WILMINGTON, Del. -- All Juli Inkster wanted was a chance to make history in the LPGA Championship. All that separates her now is 18 holes -- and about 30 players.

In a command performance three weeks ago, Inkster took a four-stroke lead into the final round of the U.S. Open and won going away. On Sunday at DuPont Country Club, the challenge will be much different.After closing out the third round with her first bogey in 51 holes, Inkster plopped into a chair with her daughters on her knee and sized up her chances of becoming only the second woman to win the LPGA's modern career Grand Slam.

"There was more pressure to win the Open because I had a four-shot lead and it was my tournament," Inkster said. "Here, it's everybody's tournament."

Inkster finished with a 2-under 69 and was at 203, tied with Nancy Scranton and Cristie Kerr. Another stroke back were Se Ri Pak, Liselotte Neumann, Rosie Jones and Meg Mallon, whose 63 tied the record for a major championship and really got Inkster thinking.

"Someone could come out of nowhere, get in the clubhouse and have a beer and wait for us to finish," she said. "I've got to go out there tomorrow and make birdies."

In the same way, Inkster came out of the pack to stand on the threshold of history. Before the year started, she was a 38-year-old mother of two striving for a balance between family and career.

After three victories, including the U.S. Open, she now has a chance to join Pat Bradley as the only women to win the LPGA's four majors. Inkster won the Dinah Shore and the du Maurier Classic as a rookie in 1984.

"I don't think I'll get caught up in that," she said. "I just need to go out there and play."

Nineteen players were within four shots of the leaders going into the final round, and Mallon proved Saturday that the winner might be able to start from even further back in the back.

"It was anyone's ball game today," Mallon said.

The group at 205 included Lorie Kane and former U.S. Open champion Alison Nicholas, while Laura Davies and Kelli Kuehne were another stroke back. As hard and fast as the course has been playing, even Annika Sorenstam at 4-under 209 cannot be ruled out.

"Even tomorrow, there could be another 8-under in there," Neumann said.

Inkster made a bogey on the second hole of the tournament on Thursday, but has been virtually flawless ever since.

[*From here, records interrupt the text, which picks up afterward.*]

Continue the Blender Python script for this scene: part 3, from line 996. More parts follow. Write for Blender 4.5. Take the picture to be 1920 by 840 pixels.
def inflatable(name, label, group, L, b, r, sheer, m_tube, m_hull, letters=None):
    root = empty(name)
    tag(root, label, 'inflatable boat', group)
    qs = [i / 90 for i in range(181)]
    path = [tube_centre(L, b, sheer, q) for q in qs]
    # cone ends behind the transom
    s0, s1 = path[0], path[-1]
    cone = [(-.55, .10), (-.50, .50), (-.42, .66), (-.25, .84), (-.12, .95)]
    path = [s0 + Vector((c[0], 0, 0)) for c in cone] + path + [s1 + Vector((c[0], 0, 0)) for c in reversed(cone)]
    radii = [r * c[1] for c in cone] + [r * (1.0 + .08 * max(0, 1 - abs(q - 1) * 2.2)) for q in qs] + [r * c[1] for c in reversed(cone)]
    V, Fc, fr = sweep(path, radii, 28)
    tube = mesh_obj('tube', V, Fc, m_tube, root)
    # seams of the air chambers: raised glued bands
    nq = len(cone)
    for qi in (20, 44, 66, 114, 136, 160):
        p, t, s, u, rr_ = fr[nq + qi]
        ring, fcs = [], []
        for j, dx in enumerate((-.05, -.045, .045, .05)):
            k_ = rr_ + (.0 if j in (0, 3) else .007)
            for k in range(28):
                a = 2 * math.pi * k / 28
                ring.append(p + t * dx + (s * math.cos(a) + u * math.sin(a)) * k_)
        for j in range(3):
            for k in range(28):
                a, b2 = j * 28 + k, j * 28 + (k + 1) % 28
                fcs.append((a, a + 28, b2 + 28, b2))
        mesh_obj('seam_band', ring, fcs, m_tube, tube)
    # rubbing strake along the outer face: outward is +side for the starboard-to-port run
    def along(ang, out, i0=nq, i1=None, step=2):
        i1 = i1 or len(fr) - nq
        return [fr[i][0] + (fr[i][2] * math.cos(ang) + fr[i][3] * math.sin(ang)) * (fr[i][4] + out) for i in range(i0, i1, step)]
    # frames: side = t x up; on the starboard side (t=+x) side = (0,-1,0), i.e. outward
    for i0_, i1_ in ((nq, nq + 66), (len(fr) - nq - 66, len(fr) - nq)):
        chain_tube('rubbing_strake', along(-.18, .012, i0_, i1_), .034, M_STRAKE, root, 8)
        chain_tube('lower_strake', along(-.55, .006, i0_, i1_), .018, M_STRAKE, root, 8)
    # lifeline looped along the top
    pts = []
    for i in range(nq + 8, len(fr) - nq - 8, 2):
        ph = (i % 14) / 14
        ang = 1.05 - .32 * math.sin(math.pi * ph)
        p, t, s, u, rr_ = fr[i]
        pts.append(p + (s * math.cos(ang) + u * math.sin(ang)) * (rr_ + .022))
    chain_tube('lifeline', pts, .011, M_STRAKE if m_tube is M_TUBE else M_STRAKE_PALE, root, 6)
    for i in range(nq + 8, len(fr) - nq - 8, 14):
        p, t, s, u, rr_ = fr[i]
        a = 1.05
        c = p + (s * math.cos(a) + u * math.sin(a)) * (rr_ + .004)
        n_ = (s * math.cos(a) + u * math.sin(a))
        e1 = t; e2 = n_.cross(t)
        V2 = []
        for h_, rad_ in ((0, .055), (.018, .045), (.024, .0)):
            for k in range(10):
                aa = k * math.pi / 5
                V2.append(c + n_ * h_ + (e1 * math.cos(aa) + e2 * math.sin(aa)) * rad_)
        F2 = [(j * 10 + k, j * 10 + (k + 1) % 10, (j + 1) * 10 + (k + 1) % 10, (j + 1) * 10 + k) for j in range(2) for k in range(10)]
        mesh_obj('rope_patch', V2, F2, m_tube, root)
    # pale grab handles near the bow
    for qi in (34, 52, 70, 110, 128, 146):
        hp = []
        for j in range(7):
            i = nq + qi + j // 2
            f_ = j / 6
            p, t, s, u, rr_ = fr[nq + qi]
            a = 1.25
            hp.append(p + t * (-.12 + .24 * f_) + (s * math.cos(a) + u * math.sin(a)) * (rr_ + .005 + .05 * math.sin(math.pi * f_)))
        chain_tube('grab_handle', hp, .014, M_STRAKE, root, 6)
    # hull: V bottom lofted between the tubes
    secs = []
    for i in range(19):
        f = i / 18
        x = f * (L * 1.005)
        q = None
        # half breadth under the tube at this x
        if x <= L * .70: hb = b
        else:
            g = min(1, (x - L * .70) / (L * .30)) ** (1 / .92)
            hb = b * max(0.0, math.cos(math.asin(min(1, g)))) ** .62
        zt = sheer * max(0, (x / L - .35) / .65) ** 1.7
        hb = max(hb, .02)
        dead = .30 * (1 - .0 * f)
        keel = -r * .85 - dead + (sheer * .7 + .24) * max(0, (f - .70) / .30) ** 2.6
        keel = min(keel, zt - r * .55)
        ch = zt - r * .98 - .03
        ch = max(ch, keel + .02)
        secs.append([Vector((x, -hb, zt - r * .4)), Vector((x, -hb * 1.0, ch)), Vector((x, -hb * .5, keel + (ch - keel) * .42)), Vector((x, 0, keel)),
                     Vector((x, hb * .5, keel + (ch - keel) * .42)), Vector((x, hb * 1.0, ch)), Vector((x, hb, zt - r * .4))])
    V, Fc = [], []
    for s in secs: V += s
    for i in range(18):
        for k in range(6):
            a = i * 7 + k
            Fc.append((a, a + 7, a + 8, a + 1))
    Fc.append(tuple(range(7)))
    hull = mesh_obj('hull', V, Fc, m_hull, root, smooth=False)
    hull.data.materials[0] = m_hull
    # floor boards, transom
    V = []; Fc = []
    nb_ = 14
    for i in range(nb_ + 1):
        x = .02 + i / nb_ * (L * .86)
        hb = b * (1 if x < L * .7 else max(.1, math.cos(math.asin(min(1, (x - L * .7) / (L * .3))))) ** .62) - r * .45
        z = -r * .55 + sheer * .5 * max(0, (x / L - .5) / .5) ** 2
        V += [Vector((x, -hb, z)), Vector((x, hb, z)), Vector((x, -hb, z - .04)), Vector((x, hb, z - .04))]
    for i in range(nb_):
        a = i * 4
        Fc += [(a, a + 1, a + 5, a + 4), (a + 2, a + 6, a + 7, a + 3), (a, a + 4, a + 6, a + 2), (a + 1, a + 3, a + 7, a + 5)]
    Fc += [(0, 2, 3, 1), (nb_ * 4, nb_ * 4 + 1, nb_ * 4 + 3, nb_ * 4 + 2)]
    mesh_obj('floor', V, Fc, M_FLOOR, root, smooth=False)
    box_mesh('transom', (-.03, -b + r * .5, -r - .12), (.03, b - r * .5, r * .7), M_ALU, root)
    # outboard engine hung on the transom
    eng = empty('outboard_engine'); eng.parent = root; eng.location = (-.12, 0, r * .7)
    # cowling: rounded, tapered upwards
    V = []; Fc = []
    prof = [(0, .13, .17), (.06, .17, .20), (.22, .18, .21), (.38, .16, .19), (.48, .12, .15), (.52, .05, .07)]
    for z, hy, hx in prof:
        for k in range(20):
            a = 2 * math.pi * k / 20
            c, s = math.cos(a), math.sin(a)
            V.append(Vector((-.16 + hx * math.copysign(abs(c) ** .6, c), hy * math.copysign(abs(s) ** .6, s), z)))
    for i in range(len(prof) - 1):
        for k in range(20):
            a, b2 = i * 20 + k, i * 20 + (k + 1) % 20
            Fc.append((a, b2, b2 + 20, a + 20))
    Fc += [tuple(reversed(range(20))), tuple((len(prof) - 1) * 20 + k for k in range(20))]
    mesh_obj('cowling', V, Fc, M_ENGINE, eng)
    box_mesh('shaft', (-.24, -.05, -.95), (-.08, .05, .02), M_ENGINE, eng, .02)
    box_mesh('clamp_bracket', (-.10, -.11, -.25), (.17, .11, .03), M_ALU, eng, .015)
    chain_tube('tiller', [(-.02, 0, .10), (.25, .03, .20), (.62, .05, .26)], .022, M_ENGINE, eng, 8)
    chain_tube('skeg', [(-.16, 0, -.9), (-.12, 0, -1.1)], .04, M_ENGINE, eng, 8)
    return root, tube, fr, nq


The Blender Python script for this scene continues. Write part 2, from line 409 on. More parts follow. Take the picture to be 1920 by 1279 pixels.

She birdied both par-5s on the back nine to put herself in the lead, but then missed a 12-foot par putt on the final hole.

Still, it was her 16th consecutive round under par.

"She's got to have a lot of momentum," Scranton said. "She's very confident because she's produced over and over. I would think she'll be feeling pretty good."

Besides Bradley, the only other woman to win the career Grand Slam was Mickey Wright, when the four majors were the LPGA Championship, U.S. Open, Titleholders and Western Open from 1955-66.